No obstante, admitamos como testigos a los tesalios. ¿De qué modo lograron salvarse los tebanos? «A unos, cuando intentaban pasarse a las filas del persa, los bárbaros los exterminaron» (según indica personalmente), «mientras que a la mayoría, a instancias de Jerjes, los estigmatizaron con la marca regia, comenzando por su general Leontíadas»102 . [867A] Ahora bien, Leontíadas no era estratego en las Termópilas, sino Anaxandro, a tenor de las investigaciones de Aristófanes en sus Comentarios sobre los magistrados103 y de Nicandro de Colofón104 , ni, con anterioridad a Heródoto, ninguna persona tiene noticias de que los tebanos fueran estigmatizados por orden de Jerjes. Por lo demás, ésta era la más poderosa defensa contra la acusación imputada y la ciudad tenía motivos para, en justicia, ufanarse por aquellos estigmas, prueba de que Jerjes había resuelto que se considerase tanto a Leónidas como a Leontíadas sus más encarnizados enemigos; de hecho, ordenó mutilar el cuerpo del primero ya muerto y el del segundo lo marcó al rojo aún en vida. Sin embargo, [B] Heródoto presenta una muestra terriblemente cruel de que el bárbaro se ensañó con Leónidas, mientras vivía, como no lo hizo con otro hombre, pero dice que los tebanos, pese a abrazar la causa persa, fueron estigmatizados en las Termópilas y que —así, estigmatizados— volvieron a abrazar la causa persa, con resolución de ánimo, en Platea. Tengo la impresión de que Heródoto gusta de hacer bailar la verdad y diría, como Hipoclides105 cuando hacía pantomimas con las piernas encima de una mesa, «no es problema de Heródoto».
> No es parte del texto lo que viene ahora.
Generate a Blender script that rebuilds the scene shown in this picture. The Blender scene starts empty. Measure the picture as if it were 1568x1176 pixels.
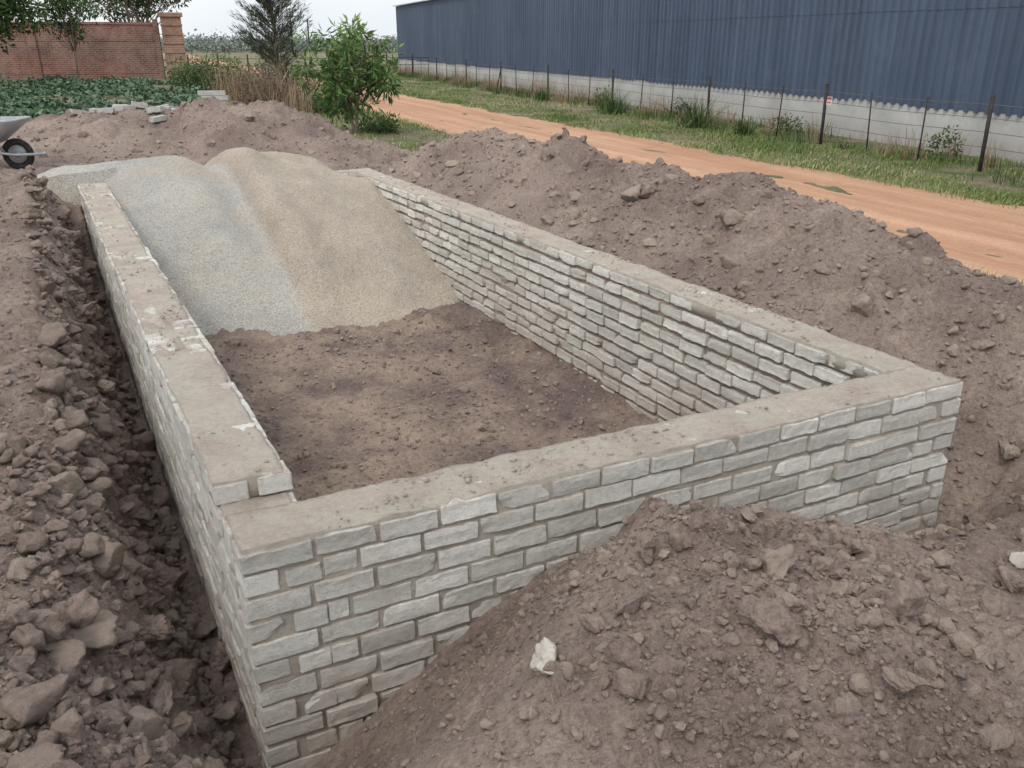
import bpy, math, random
import numpy as np
R = np.random.RandomState(7)
random.seed(7)
scene = bpy.context.scene

# ------------------------------------------------------------------ helpers
def S(t):
    t = np.clip(t, 0, 1); return t*t*(3-2*t)
_T = np.random.RandomState(3).rand(8, 256, 256)
def vn(x, y, seed=0):
    x = np.asarray(x, float); y = np.asarray(y, float)
    T = _T[seed % 8]; ox = seed*37.3; oy = seed*11.7
    x = x+ox; y = y+oy
    xi = np.floor(x).astype(int); yi = np.floor(y).astype(int)
    fx = x-xi; fy = y-yi
    fx = fx*fx*(3-2*fx); fy = fy*fy*(3-2*fy)
    a = T[xi % 256, yi % 256]; b = T[(xi+1) % 256, yi % 256]
    c = T[xi % 256, (yi+1) % 256]; d = T[(xi+1) % 256, (yi+1) % 256]
    return ((a*(1-fx)+b*fx)*(1-fy)+(c*(1-fx)+d*fx)*fy)*2-1
def fbm(x, y, o=4, seed=0, g=.5):
    s = 0; a = 1; n = 0
    for i in range(o):
        ca, sa = math.cos(i*.7), math.sin(i*.7)
        s = s + a*vn((x*ca-y*sa)*2**i, (x*sa+y*ca)*2**i, seed+i); n += a; a *= g
    return s/n
def domes(x, y, cell, seed, prob=.5, rmin=.2, rmax=.5):
    x = x/cell; y = y/cell
    x, y = x+.22*vn(x*2.3, y*2.3, seed+1)+.10*vn(x*6, y*6, seed+4), y+.22*vn(x*2.1+9, y*2.1, seed+2)+.10*vn(x*6.3+5, y*6, seed+5)
    xi = np.floor(x).astype(int); yi = np.floor(y).astype(int)
    T = _T[seed % 8]; T2 = _T[(seed+3) % 8]; T3 = _T[(seed+5) % 8]; T4 = _T[(seed+6) % 8]
    h = np.zeros_like(x)
    for i in (-1, 0, 1):
        for j in (-1, 0, 1):
            cx = xi+i; cy = yi+j
            a = cx % 256; b = cy % 256
            px = cx+T[a, b]; py = cy+T2[a, b]
            r = np.where(T4[a, b] < prob, rmin+(rmax-rmin)*T3[a, b]**2, 0)
            dx = x-px; dy = y-py
            tl = (dx*(T3[b, a]-.5)+dy*(T4[b, a]-.5))*1.2
            d2 = dx*dx+dy*dy
            hh = np.minimum(np.sqrt(np.clip(r*r-d2, 0, None)), .62*r+tl)
            h = np.maximum(h, np.where(d2 < r*r, np.maximum(hh, 0), 0))
    return h*cell
def make_mesh(name, verts, faces, mat=None, smooth=True, attrs=None, parent=None):
    verts = np.asarray(verts, np.float32); faces = np.asarray(faces, np.int32)
    n = faces.shape[1]
    me = bpy.data.meshes.new(name)
    me.vertices.add(len(verts)); me.vertices.foreach_set('co', verts.ravel())
    me.loops.add(faces.size); me.loops.foreach_set('vertex_index', faces.ravel())
    me.polygons.add(len(faces)); me.polygons.foreach_set('loop_start', np.arange(0, faces.size, n, dtype=np.int32))
    me.update(calc_edges=True)
    me.polygons.foreach_set('use_smooth', np.full(len(faces), smooth, dtype=bool))
    if attrs:
        for k, v in attrs.items():
            at = me.attributes.new(k, 'FLOAT', 'POINT'); at.data.foreach_set('value', np.asarray(v, np.float32))
    ob = bpy.data.objects.new(name, me); scene.collection.objects.link(ob)
    if mat: me.materials.append(mat)
    if parent: ob.parent = parent
    return ob
def empty(name):
    e = bpy.data.objects.new(name, None); scene.collection.objects.link(e); e.empty_display_size = .2
    return e
def gridbox(xs, ys, zs):
    nx, ny, nz = len(xs), len(ys), len(zs); Q = []
    def key(i, j, k): return (i*ny+j)*nz+k
    def add(a, b, c, d, flip):
        q = np.stack([v.ravel() for v in (a, b, c, d)], 1)
        Q.append(q[:, ::-1] if flip else q)
    J, K = np.meshgrid(np.arange(ny-1), np.arange(nz-1), indexing='ij')
    for i, f in ((0, False), (nx-1, True)): add(key(i, J, K), key(i, J, K+1), key(i, J+1, K+1), key(i, J+1, K), f)
    I, K = np.meshgrid(np.arange(nx-1), np.arange(nz-1), indexing='ij')
    for j, f in ((0, False), (ny-1, True)): add(key(I, j, K), key(I+1, j, K), key(I+1, j, K+1), key(I, j, K+1), f)
    I, J = np.meshgrid(np.arange(nx-1), np.arange(ny-1), indexing='ij')
    for k, f in ((0, False), (nz-1, True)): add(key(I, J, k), key(I, J+1, k), key(I+1, J+1, k), key(I+1, J, k), f)
    Q = np.concatenate(Q); u, inv = np.unique(Q, return_inverse=True)
    F = inv.reshape(Q.shape)
    i = u//(ny*nz); j = (u//nz) % ny; k = u % nz
    return np.stack([np.asarray(xs)[i], np.asarray(ys)[j], np.asarray(zs)[k]], 1).astype(float), F
class Acc:
    def __init__(s): s.v = []; s.f = []; s.a = []; s.n = 0
    def add(s, v, f, a=0.):
        s.v.append(np.asarray(v, float)); s.f.append(np.asarray(f)+s.n); s.n += len(v)
        s.a.append(np.full(len(v), a) if np.isscalar(a) else np.asarray(a))
    def out(s, name, mat, smooth=True, parent=None):
        return make_mesh(name, np.concatenate(s.v), np.concatenate(s.f), mat, smooth, {'rnd': np.concatenate(s.a)}, parent)
def tube(acc, pts, rad, seg=8, a=.5):
    pts = np.asarray(pts, float); n = len(pts)
    rad = np.full(n, rad) if np.isscalar(rad) else np.asarray(rad)
    V = []
    for i in range(n):
        d = pts[min(i+1, n-1)]-pts[max(i-1, 0)]; d = d/(np.linalg.norm(d)+1e-9)
        up = np.array([0, 0, 1.]) if abs(d[2]) < .9 else np.array([1., 0, 0])
        s = np.cross(d, up); s /= np.linalg.norm(s); t = np.cross(d, s)
        for k in range(seg):
            an = 2*math.pi*k/seg
            V.append(pts[i]+rad[i]*(math.cos(an)*s+math.sin(an)*t))
    F = []
    for i in range(n-1):
        for k in range(seg):
            k2 = (k+1) % seg
            F.append((i*seg+k, (i+1)*seg+k, (i+1)*seg+k2, i*seg+k2))
    b = len(V); V += [pts[0], pts[-1]]
    for k in range(0, seg-1, 2):
        F.append((b, k, (k+1) % seg, (k+2) % seg)); o = (n-1)*seg
        F.append((b+1, o+(k+2) % seg, o+(k+1) % seg, o+k))
    acc.add(V, F, a)
def box(acc, c, size, rot=0., a=.5, axes=None):
    v, f = gridbox([-.5, .5], [-.5, .5], [-.5, .5])
    v = v*np.asarray(size)
    if axes is not None: v = v@np.asarray(axes)
    else:
        cr, sr = math.cos(rot), math.sin(rot)
        v = np.stack([v[:, 0]*cr-v[:, 1]*sr, v[:, 0]*sr+v[:, 1]*cr, v[:, 2]], 1)
    acc.add(v+np.asarray(c), f, a)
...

34. En el libro octavo afirma que los griegos, presos de un pánico cerval, proyectaron la huida desde Artemisio con el propósito de refugiarse en el interior de Grecia, y que, ante la petición de los eubeos de aguardar cierto tiempo para evacuar sus familias y esclavos, ellos la desaprobaron hasta [C] que Temístocles dio parte del dinero106 que había recibido a Euribíades y a Adimanto, estratego de los corintios; sólo entonces los griegos permanecieron en sus posiciones y libraron batalla naval contra el bárbaro. El propio Píndaro, que procedía de una ciudad no aliada sino inculpada de abrazar la causa persa, no obstante, conmemora Artemisio,

donde los hijos de los atenienses establecieron

el brillante cimiento de la libertad.